Listening to it, I’m amazed to discover how good an album it really is. Which makes me wonder: why did I ever let it drift to the bottom of my stacks of old CDs? No real answer, but I won’t let it happen again.
Heavy Petting Zoo has pretty much everything that makes NOFX good. A few knock-down drag-out punk songs, a few more melodious pop-punk hybrids, a surprising amount of tenderness, a decent amount of humor (both in the silly sense, but also in the wry “we have to laugh at the world because the alternative is to get depressed” sense), a little over-the-top social commentary, and a lot of songs about sex, fetishes, domestic violence, and prejudice.
Two short examples:What’s the Matter With Kids Today?
It starts out “There’s something wrong with the kids in my neighborhood” and then goes on to catalogue the problems:
They’re always going to church
They dress well and they’re speaking articulate
They show each other respect
They’re never late, don’t joke, or break rules
They eat right, study hard, they like school
It lasts only a little more than a minute, just long enough to get the point across, but before it starts to sound trite. And it’s got a great punk feel – this is the kind of song you’d love to get kicked in the face to.
August 8th
The opposite side of the spectrum. This is just a pretty little song about one of those days when you realize that things are going to be okay. The hurt isn’t specified, and it really doesn’t matter. Everybody has bad times, and everybody also knows what it feels like when you step outside, the sun is shining, and you just know that you’re going to make it. While the sound is totally different to “What’s the Matter with Kids Today?” there are some similarities in theme: both are songs about the importance of spontaneity. The former is an indict of those who follow rules and patterns without question, who don’t allow themselves to live their life in the moment, with danger. The latter is about moments of spontaneous joy. I think that being able to understand the critique in the first song is important to make possible the happiness of the second.

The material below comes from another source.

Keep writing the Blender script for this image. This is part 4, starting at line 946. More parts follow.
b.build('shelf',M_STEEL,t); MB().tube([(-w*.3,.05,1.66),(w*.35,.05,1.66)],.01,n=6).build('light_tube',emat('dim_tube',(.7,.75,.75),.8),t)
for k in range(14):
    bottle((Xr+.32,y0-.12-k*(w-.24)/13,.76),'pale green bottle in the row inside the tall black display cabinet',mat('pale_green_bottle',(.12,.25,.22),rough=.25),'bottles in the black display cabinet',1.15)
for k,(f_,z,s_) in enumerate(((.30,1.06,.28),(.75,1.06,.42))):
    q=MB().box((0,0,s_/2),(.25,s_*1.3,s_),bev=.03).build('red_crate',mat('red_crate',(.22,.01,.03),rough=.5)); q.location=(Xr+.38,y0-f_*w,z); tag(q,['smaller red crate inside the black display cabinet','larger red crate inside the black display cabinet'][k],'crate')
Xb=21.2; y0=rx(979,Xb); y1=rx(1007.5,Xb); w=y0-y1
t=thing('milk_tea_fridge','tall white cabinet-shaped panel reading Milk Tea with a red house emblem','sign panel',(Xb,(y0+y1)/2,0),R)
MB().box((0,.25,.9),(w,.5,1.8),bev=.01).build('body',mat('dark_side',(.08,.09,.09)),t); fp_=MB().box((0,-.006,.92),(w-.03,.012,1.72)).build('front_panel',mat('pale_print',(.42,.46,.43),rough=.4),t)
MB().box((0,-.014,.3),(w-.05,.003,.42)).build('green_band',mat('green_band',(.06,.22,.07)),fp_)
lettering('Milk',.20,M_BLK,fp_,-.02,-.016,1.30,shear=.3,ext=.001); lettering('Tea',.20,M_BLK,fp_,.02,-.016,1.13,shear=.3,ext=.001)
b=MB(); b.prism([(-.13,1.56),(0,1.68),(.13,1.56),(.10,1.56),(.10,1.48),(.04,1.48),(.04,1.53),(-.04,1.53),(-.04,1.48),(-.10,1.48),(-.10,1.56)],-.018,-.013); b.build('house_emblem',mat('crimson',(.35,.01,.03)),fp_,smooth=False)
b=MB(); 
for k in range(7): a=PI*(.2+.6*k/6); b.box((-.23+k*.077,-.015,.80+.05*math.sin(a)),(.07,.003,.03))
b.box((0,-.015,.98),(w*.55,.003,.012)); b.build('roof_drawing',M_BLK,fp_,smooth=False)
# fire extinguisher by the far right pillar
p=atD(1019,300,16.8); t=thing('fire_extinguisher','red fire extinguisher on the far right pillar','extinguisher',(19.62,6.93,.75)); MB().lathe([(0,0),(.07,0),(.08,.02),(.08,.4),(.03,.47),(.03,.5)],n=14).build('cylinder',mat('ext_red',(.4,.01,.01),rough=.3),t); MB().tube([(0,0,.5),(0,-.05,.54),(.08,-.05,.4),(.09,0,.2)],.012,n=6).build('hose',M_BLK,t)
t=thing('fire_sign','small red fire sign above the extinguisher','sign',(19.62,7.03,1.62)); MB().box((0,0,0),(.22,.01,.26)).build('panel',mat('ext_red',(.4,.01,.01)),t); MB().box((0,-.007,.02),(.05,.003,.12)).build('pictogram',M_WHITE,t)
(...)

There’s a lot of other great songs on this album that deal with some of the same ideas. “Freedom Like a Shopping Cart” deals with people who keep fighting for more, more money, more prestige, more power, but never seem to get any happier. It suggests that maybe the best thing we could do is give up on freedom when it’s nothing more than freedom to self-police, and instead embrace the freedom of no responsibilities. While this runs the risk of romanticizing the life of the homeless, I think it’s an important message: happiness is a state of mind, and there really is something to Thoreau and Emerson when they tell us to simplify our lives.
Another song, “Black and White” condemns the moralistic society which forces a man to deny his feelings for other men and stay in a loveless marriage. And it takes a detour to poke fun at Catharine Mckinnon and other feminists, who, they claim, let their feminism become a vehicle for condemnation of sex in general. It’s a little bit simplistic, admittedly, but come on, it’s just a punk song, and it is fun.
There are some missteps – I thought “Hotdog in the Hallway” (about how he likes to have sex with his fat girlfriend) was kind of funny back in high school, but it’s really just in bad taste. And a couple songs get a bit repetitive. But apart from that, it’s really a great little album.